О трех шестерках, «числе зверя», и тогда знали и стар, и млад. Ясно, что противники внедряемых новшеств не только воспряли, но и получили важное преимущество. Если раньше многим было неясно, на чьей стороне правда, то уж теперь-то… Кто знает, что бы могло из всего этого получиться? Опыт русской Смуты далеко еще не был забыт...

К счастью, лидерами раскола был выбран путь непротивления. Они не призывали ни к бунтам, ни к мятежам. Просто уходили от отступников в глухие леса и за далекие горы.
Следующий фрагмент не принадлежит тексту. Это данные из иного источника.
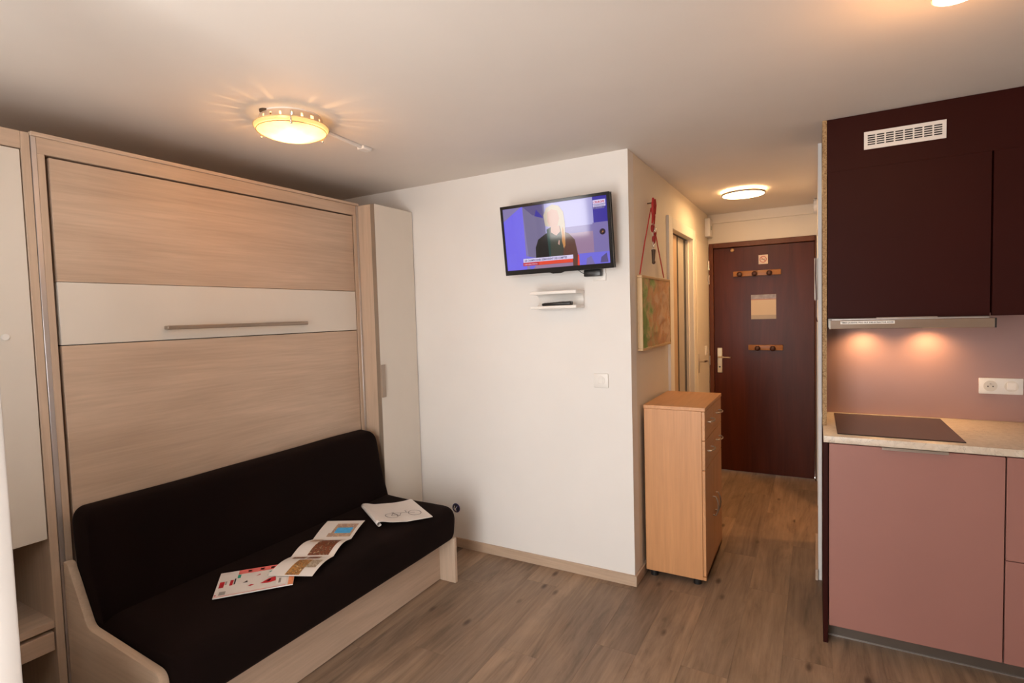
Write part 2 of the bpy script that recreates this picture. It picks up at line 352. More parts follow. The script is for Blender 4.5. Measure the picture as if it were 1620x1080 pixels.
# right narrow cupboard
nc = thing('corner_cupboard', 'narrow tall cupboard with ivory door in the corner beside the white wall', 'cupboard', (-1.75, -.18, 0))
box('side_panel', -2.185, -1.517, -.362, -.340, 0, 2.236, ELM_Z, nc); box('top_board', -2.185, -1.517, -.340, -.003, 2.214, 2.236, ELM_Y, nc)
box('back_panel', -2.19, -2.175, -.340, -.003, 0, 2.214, ELM_Z, nc); box('side_panel', -2.185, -1.517, -.025, -.003, 0, 2.214, ELM_Z, nc)
dr = box('door', -1.514, -1.484, -.362, -.006, .06, 2.234, IVORY, nc, .001); box('door_edge', -1.515, -1.485, -.3655, -.362, .06, 2.234, plain('taupe_door_edge', (.26,.20,.15,1), .4), dr, 0)  # taupe strip makes the door's side edge darker than its front
box('edge_pull', -1.4845, -1.470, -.369, -.335, 1.037, 1.24, plain('taupe_pull', (.36,.29,.23,1), .45), dr, .001)

# ------------------------------------------------------------------ sofa
sofa = thing('sofa', 'low dark brown fabric sofa with pale elm base in front of the wall bed', 'sofa', (-1.26, -1.17, 0))
def arm(name, prof, rad, a, b):
    bm = bmesh.new(); aprism(bm, rounded(prof, rad), 'Y', a, b, .004, 2); return fin(name, bm, ELM_X, sofa)
arm('arm_panel', [(-1.618,0), (-.975,0), (-.975,.392), (-1.452,.422), (-1.585,.640), (-1.618,.640)], [0,0,.045,.05,.018,.0], -1.978, -1.948)
box('end_panel', -1.5, -.922, -.424, -.400, 0, .262, ELM_Z, sofa, .003)
box('front_rail', -1.052, -1.030, -1.948, -.424, 0.004, .262, ELM_Y, sofa)
box('base_board', -1.6, -1.03, -1.948, -.424, .235, .258, ELM_Y, sofa, 0)
def cushion(name, prof, rad, y0, y1, ny=26, endr=.05, puff=.006, seedv=0.0):
    P = rounded(prof, rad, 7); 
    # densify
    D = []
    for i in range(len(P)):
        a, b = Vector(P[i]), Vector(P[(i+1) % len(P)]); k = max(1, int((b-a).length/.04))
        D += [a+(b-a)*t/k for t in range(k)]
    c = sum(D, Vector((0,0)))/len(D); ys = []
    for i in range(7): t = i/6*math.pi/2; ys.append((y0+endr*(1-math.sin(t)), endr*(1-math.cos(math.pi/2-t))))
    sec = [(y0+endr*(1-math.cos(i/6*math.pi/2)), endr*(1-math.sin(i/6*math.pi/2))) for i in range(7)]
    sec += [(y0+endr+(y1-y0-2*endr)*i/ny, 0) for i in range(1, ny)]
    sec += [(y1-endr*(1-math.cos(i/6*math.pi/2)), endr*(1-math.sin(i/6*math.pi/2))) for i in range(6, -1, -1)]
    bm = bmesh.new(); rings = []
    for y, ins in sec:
        ring = []
        for p in D:
            d = p-c; L = d.length; q = c+d*max(.05, (L-ins)/L)
            w = noise.noise(Vector((q.x*3+seedv, y*2.2, q.y*3)))*puff
            q = q + d.normalized()*w
            ring.append(bm.verts.new((q.x, y, q.y)))
        rings.append(ring)
    n = len(D)
    for A, B in zip(rings, rings[1:]):
        for k in range(n): bm.faces.new((A[k], A[(k+1) % n], B[(k+1) % n], B[k]))
    bm.faces.new(rings[0]); bm.faces.new(rings[-1])
    return fin(name, bm, SOFAF, sofa)
cushion('seat_cushion', [(-1.615,.256), (-.915,.256), (-.895,.445), (-1.615,.462)], [.02,.05,.075,.02], -1.944, -.402, endr=.055, puff=.004)
cushion('back_cushion', [(-1.620,.40), (-1.390,.40), (-1.492,.835), (-1.620,.845)], [.01,.02,.06,.04], -1.944, -.418, endr=.04, puff=.007, seedv=4.2)

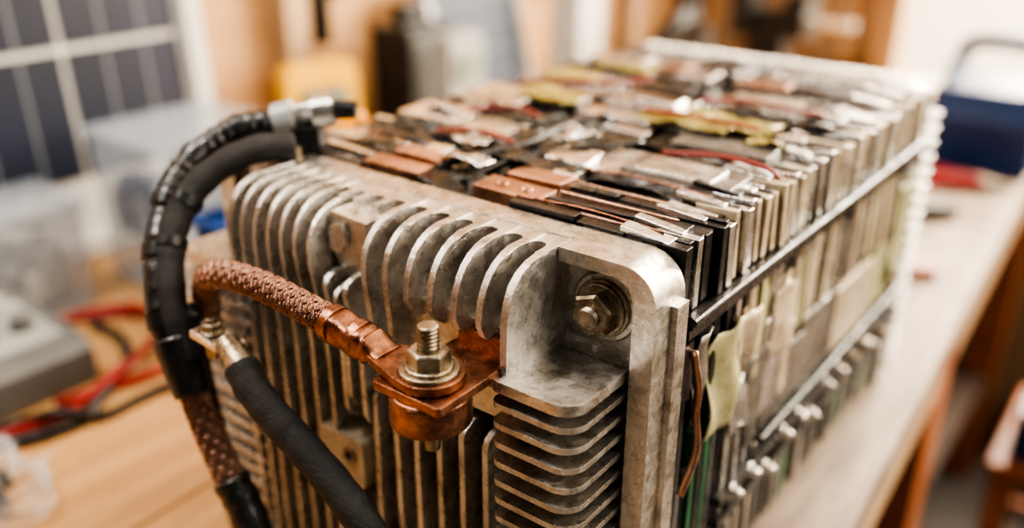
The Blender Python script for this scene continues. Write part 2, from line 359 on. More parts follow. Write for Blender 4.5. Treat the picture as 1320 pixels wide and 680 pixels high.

И вот еще менее безобидное-— стали практиковать самосожжения и убийства собственных младенцев («дите-то безгрешное, в рай попадет и нас там отмолит»).

Кто-то из них остался жить среди победивших «никониан», чтобы примером собственной «лучшей» жизни свидетельствовать о своей духовной правоте. Именно они и составят костяк тех старообрядцев, из которых выйдут потом замечательные династии промышленников, купцов-благотворителей. Но все это окажется в будущем. Пока же приходилось им испытывать непрекращающиеся преследования, конфискацию вотчин и сел и всевозможные ограничения... Ибо именно такими были решения Собора, прошедшего в «год антихриста».

Жизнь не стоит на месте, и что-то время от времени в ней следует переделывать, исправляя и подновляя. Но, Господи, отчего же у нас даже церковные реформы настолько революционны, что потом сотни лет не можем прийти в себя? Отчего это у нас все через колено? В народе ли здесь дело, привыкшем креститься, только когда гром грянет? Или все-таки в другом?